More people aged over 60 are working than people in their twenties in South Korea, with elderly poverty, youth unemployment and an ageing population all pointing to a demographic crisis in the world’s 11th largest economy.
According to government statistics released on Sunday, the country currently has four million “economically active” people in their twenties – meaning that they are in employment or searching for work.
Elderly ladies at their seafood stall in Jungang Market on February 15, 2018 in Gangneung, South Korea. /VCG Photo
Elderly ladies at their seafood stall in Jungang Market on February 15, 2018 in Gangneung, South Korea. /VCG Photo
Worryingly, those same statistics show there are 4.2 million South Koreans in their sixties in the same position, working or looking for jobs.
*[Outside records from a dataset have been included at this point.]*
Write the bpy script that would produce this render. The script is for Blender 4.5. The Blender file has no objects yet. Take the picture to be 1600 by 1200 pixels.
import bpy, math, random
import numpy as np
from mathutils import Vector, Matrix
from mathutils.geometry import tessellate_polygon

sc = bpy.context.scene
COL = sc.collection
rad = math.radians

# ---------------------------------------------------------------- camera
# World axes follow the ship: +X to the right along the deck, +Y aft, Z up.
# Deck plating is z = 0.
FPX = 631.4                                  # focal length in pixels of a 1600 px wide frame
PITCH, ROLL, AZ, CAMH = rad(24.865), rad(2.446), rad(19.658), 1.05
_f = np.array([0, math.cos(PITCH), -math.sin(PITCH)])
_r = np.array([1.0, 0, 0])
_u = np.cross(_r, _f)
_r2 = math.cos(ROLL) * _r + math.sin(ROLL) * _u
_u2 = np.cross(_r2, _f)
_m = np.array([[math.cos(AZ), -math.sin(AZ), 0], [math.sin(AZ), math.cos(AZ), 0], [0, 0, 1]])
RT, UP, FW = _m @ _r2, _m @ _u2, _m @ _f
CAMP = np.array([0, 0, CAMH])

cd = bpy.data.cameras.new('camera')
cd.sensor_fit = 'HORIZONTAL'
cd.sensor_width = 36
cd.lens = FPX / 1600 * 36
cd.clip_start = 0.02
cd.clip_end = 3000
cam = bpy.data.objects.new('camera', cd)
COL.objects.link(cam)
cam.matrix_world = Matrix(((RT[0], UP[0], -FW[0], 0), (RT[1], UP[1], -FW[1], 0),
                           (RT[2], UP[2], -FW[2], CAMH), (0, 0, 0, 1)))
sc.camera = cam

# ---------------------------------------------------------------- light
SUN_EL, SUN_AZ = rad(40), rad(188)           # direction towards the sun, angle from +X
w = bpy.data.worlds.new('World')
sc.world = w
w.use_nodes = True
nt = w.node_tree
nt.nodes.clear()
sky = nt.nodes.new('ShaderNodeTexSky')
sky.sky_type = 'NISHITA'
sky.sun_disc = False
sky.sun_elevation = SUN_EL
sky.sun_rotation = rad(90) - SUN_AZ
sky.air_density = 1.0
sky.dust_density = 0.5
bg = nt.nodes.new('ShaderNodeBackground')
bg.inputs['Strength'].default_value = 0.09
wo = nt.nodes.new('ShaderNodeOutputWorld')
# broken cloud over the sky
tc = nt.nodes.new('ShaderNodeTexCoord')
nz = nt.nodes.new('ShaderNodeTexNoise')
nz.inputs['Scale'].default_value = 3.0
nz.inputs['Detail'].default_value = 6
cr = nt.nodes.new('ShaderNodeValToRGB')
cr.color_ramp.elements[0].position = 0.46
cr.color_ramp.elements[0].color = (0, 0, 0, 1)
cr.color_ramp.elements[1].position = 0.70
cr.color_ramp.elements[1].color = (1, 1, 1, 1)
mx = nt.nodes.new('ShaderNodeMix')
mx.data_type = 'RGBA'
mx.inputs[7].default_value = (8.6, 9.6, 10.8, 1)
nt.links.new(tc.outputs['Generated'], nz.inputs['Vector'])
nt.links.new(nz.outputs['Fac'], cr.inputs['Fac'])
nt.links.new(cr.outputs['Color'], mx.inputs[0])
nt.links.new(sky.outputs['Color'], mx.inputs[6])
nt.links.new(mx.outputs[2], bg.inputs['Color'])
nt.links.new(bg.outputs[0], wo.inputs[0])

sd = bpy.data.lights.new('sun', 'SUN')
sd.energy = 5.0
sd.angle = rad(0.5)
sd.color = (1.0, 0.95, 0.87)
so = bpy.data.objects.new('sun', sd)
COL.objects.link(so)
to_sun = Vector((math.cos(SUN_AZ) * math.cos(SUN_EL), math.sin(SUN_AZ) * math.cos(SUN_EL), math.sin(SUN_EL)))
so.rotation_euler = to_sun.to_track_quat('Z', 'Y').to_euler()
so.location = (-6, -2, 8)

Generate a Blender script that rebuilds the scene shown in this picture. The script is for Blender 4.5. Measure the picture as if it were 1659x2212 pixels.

At their age, they should officially be enjoying retirement.
Despite its traditional Confucian culture of care for the elderly and a retirement age of 60, the plight of South Korea’s senior population is a warning for other Asian countries like Japan and China, which are also facing demographic ticking timebombs.
For almost half of people above the age of 65, South Korea’s status as a developed economy means very little. 49 percent of the country’s elderly population lives in poverty, compared to 21 percent in the US and just two percent in the Netherlands.
In December, more people died in South Korea than were born. Such trends mean up to 40 percent of the South Korean population will be aged over 65 by 2040.
Meanwhile, a study by Imperial College London last year suggested South Korea would have the world’s highest life expectancy by 2030, with women expected to live for up to 90.8 years on average.
Elderly self-reliance in place of government failure
The current failure to ensure comfortable living standards for elderly people will be a major concern for the country’s authorities in the next few decades.
Elderly South Koreans have no choice but to go out and work, typically taking up low-paid manual work to add to their 200,000 won (188 US dollars) state pensions just to afford food, accommodation and basic care, as basic costs of urban living increase dramatically.
South Korea's economic boom hasn't reached everyone: an elderly man works in Guryong slum near Seoul's wealthy Gangnam district. /VCG Photo
South Korea's economic boom hasn't reached everyone: an elderly man works in Guryong slum near Seoul's wealthy Gangnam district. /VCG Photo
Others are turning to get-rich quick methods – a recent survey by Korea Financial Investors Protection Foundation (KFIPP) found South Koreans aged over 60 invest more money in Bitcoin and cryptocurrencies than any other age group.
Soon Chae of the KFIPP told Joongang Daily there were concerns that older investors did not know the risks, and they should not “lose their retirement savings on cryptocurrency investments.”
South Korea was late to introduce its national pension system, which launched in 1988. Many of today’s retirees joined pension schemes in the twilight of their careers, while others poured their savings into education fees for their children.
President Moon Jae-in has pledged to increase the state pension to 300,000 won by 2021, but that could already be too little too late.
Youth unemployment of around 10 percent means a lot of young people will struggle to support themselves in the near future, let alone provide financial help to their elderly parents.
South Korean President Moon Jae-in has vowed to improve the country's labor market, but his efforts could be too little too late. /VCG Photo
South Korean President Moon Jae-in has vowed to improve the country's labor market, but his efforts could be too little too late. /VCG Photo
President Moon has pledged to create jobs and support entrepreneurship and small businesses, with the country’s economic system struggling to move on from a manufacturing-based model dominated by enormous conglomerates.
China watches on ahead of its own demographic shift
Japan, which has a population already in decline, announced last month plans to raise the country’s retirement age from 60 to 65 after 2020, as well as measures that would give elderly people the choice of withdrawing their pensions from the age of 70.
While China’s ageing population is a huge concern, the country arguably has more time to look and learn from the experiences of South Korea and Japan in order to better prepare for a demographic shift in the coming decades.
According to China Daily, the ageing population is a “solvable problem” thanks to the country’s two-child policy, reforms to the pensions and healthcare sectors and growing wealth and prosperity.
In January the Ministry of Civil Affairs announced that the number of nursing homes in China had tripled in the last five years, while greater investment is being pumped into technological advances like artificial intelligence, which can be applied to elderly care.